GIVEN INSTRUCTION » Starting at the line with "if rw.random() <" and stopping at the line with "p = a+gg*(w*(k+.5)/n)-Vector((0, .15, 0));", repeat each line exactly. Include both and omit the rest.

PROVIDED RECORDS »
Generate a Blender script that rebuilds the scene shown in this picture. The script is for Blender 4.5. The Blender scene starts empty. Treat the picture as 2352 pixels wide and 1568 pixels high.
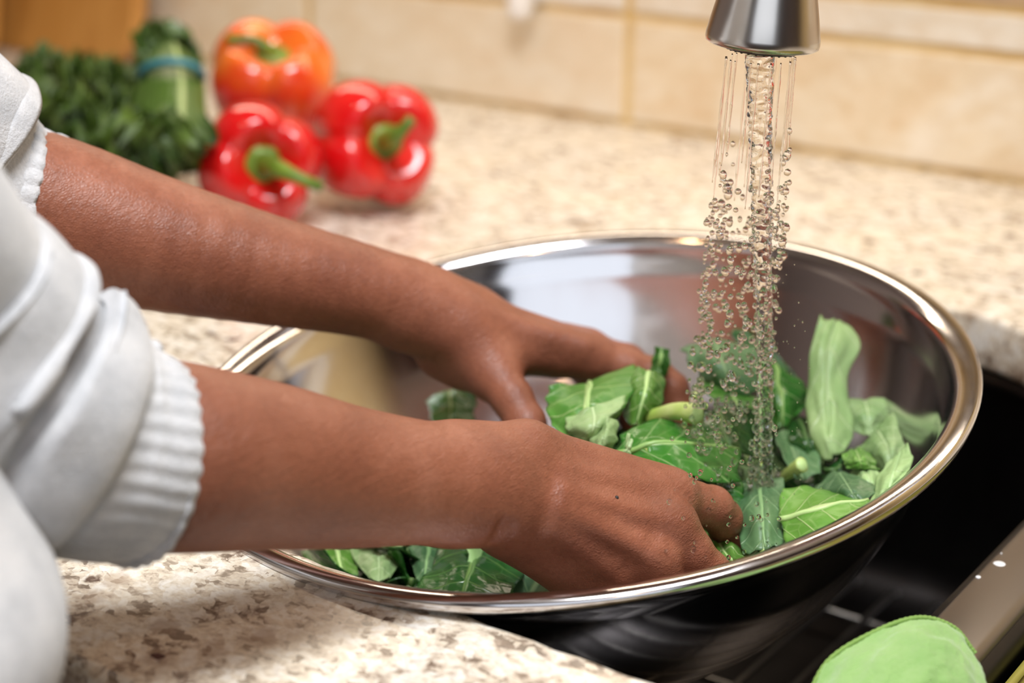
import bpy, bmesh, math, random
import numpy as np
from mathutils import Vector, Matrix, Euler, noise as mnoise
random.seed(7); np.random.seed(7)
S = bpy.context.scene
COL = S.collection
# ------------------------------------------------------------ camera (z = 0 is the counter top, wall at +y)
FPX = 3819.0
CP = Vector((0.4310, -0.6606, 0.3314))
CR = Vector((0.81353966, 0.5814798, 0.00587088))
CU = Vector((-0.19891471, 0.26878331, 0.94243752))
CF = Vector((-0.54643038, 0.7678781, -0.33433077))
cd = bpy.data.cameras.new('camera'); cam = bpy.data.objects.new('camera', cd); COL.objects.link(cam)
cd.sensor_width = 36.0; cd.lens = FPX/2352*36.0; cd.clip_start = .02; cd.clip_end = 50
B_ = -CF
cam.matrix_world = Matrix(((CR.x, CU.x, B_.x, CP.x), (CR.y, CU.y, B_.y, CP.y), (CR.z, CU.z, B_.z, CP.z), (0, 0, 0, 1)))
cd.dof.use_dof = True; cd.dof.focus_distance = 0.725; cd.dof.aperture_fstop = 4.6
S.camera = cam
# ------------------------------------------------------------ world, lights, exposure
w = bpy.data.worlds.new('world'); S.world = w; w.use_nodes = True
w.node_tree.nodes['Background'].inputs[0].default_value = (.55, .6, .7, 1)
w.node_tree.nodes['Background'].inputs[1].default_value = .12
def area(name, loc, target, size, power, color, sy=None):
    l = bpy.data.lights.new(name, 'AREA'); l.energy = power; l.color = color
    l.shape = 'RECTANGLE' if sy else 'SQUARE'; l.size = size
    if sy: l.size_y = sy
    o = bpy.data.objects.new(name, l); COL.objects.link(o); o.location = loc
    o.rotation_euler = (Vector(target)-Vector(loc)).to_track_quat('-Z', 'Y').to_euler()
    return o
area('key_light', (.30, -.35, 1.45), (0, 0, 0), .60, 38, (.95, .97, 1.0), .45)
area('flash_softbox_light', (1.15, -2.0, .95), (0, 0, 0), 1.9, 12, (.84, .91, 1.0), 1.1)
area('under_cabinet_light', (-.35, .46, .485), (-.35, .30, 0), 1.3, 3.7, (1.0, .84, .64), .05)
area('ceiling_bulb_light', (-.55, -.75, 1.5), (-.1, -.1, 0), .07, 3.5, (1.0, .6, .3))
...
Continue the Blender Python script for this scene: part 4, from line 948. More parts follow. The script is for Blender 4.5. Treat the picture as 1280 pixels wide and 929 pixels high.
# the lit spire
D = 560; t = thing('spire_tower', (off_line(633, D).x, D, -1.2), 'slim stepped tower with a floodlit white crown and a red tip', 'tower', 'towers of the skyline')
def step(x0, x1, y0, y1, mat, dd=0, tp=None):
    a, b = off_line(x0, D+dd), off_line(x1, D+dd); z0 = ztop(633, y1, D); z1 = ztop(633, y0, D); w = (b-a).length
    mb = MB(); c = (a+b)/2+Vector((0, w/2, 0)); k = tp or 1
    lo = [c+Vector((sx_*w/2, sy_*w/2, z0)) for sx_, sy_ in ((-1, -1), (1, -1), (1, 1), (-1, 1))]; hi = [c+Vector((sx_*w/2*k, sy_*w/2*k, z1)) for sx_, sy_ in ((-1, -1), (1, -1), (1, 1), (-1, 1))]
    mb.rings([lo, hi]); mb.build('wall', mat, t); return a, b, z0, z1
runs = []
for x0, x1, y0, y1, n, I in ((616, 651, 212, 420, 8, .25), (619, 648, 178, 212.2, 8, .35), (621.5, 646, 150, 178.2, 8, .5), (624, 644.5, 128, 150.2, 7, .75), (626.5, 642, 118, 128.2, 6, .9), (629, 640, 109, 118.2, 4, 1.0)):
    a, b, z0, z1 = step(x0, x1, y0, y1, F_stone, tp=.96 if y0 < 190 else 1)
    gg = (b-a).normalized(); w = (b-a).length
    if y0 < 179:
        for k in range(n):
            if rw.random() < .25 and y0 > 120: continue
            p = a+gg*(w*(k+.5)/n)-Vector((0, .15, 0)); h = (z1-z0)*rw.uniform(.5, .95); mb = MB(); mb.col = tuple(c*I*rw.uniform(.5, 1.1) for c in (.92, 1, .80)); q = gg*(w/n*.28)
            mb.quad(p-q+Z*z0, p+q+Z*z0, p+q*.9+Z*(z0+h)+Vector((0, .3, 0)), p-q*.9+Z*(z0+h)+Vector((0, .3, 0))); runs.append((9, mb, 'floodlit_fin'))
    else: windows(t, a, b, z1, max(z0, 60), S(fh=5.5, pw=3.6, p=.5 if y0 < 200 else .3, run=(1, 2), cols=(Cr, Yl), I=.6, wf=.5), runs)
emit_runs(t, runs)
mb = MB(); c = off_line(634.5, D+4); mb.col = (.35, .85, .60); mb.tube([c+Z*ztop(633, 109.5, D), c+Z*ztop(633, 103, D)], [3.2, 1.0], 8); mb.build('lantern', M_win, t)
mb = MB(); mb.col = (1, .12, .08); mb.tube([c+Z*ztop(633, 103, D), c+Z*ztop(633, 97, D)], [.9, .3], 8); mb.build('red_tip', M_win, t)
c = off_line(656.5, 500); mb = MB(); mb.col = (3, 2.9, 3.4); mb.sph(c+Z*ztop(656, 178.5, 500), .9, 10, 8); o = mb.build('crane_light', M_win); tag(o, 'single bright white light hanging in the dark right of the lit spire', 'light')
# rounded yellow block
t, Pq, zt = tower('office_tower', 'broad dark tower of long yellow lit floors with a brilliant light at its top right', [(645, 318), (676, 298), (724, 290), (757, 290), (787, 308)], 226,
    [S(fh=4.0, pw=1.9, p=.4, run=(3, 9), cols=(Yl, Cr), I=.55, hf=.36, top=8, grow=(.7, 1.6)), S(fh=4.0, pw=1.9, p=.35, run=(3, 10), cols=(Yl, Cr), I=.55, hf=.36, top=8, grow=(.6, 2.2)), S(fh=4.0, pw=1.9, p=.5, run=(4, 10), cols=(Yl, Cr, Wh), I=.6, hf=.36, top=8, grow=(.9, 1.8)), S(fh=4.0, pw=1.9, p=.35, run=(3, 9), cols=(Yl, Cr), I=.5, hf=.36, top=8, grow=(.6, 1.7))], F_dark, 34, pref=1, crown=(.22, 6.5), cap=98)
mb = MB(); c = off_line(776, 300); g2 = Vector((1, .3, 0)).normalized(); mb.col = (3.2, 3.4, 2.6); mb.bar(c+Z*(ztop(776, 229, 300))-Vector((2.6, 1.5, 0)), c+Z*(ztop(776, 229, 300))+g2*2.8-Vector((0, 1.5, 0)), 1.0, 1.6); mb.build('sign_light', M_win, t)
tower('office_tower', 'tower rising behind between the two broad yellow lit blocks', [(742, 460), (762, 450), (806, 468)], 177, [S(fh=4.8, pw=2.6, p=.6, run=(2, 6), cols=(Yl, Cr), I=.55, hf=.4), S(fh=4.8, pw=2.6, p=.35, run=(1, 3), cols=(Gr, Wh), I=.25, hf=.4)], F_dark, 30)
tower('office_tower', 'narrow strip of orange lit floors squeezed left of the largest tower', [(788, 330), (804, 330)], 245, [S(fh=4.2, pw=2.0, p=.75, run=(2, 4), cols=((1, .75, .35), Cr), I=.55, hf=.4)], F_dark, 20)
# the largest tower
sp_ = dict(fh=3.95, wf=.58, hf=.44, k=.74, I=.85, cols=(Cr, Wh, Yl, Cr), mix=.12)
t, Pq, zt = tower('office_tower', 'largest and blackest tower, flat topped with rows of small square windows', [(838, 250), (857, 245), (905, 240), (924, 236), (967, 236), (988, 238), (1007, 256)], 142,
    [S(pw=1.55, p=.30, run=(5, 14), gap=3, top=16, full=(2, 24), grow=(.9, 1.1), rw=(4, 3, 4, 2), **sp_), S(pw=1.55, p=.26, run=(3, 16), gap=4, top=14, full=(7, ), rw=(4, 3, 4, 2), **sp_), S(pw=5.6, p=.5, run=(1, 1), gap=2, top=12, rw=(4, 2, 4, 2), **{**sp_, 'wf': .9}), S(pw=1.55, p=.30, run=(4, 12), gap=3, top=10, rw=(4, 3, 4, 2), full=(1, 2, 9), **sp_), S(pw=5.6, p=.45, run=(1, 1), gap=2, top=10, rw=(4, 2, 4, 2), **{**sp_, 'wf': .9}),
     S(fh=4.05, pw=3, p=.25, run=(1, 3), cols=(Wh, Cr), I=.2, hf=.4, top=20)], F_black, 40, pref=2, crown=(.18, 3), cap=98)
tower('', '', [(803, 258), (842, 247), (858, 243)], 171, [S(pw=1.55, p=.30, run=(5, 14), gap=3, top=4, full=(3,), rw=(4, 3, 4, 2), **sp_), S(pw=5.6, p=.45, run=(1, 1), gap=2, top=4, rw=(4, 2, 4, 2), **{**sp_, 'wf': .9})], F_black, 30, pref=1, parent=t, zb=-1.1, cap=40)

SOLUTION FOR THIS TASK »
            if rw.random() < .25 and y0 > 120: continue
            p = a+gg*(w*(k+.5)/n)-Vector((0, .15, 0)); h = (z1-z0)*rw.uniform(.5, .95); mb = MB(); mb.col = tuple(c*I*rw.uniform(.5, 1.1) for c in (.92, 1, .80)); q = gg*(w/n*.28)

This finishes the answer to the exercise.